Zutreffend wendet sich die Beschwerdeführerin auch gegen die Bestimmung der Fälligkeit der Gebühr mit einem Monat nach Zustellung des Bescheides vom 18. März 1996. Aus der mehrfach erwähnten Verordnung vom 30. Jänner 1996 folgt nämlich (§ 6 Abs. 2), dass die Grabstellenerneuerungsgebühr jeweils pro Jahr zum 30. September eines jeden Jahres mit einem Zehntel des vorgeschriebenen Betrages fällig wird. Auch insoweit entspricht der Bescheid vom 18. März 1996 nicht der ihm als Grundlage dienenden Verordnung.
Dadurch, dass die belangte Behörde die hier dargelegten Rechtswidrigkeiten im bekämpften Bescheid nicht aufgegriffen hat, hat sie ihren Bescheid mit Rechtswidrigkeit des Inhaltes behaftet. Aus den dargestellten Erwägungen war daher der angefochtene Bescheid gemäß § 42 Abs. 2 Z. 1 VwGG aufzuheben.

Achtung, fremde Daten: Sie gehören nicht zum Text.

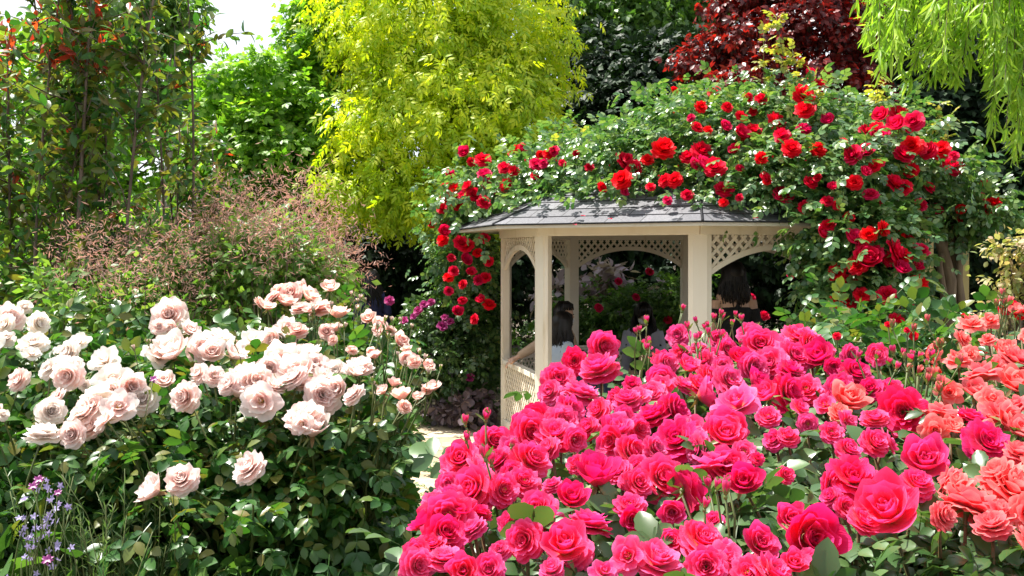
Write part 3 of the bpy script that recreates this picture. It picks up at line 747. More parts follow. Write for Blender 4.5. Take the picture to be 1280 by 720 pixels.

Die Entscheidung über die Kosten gründet sich auf die §§ 47 ff VwGG in Verbindung mit der Verordnung BGBl. Nr. 416/1994. Die Abweisung des Mehrbegehrens beruht darauf, dass als Barauslagenersatz (Stempelgebührenaufwand) der Betrag von S 420,-- zusteht und Schriftsatzaufwand nicht gebührt, weil die Beschwerde zwar von einem Rechtsanwalt gefertigt wurde, dieser aber die Beschwerdeführerin vor dem Gerichtshof nicht vertritt (§ 49 Abs. 1 letzter Satz VwGG idF BGBl. I Nr. 88/1997).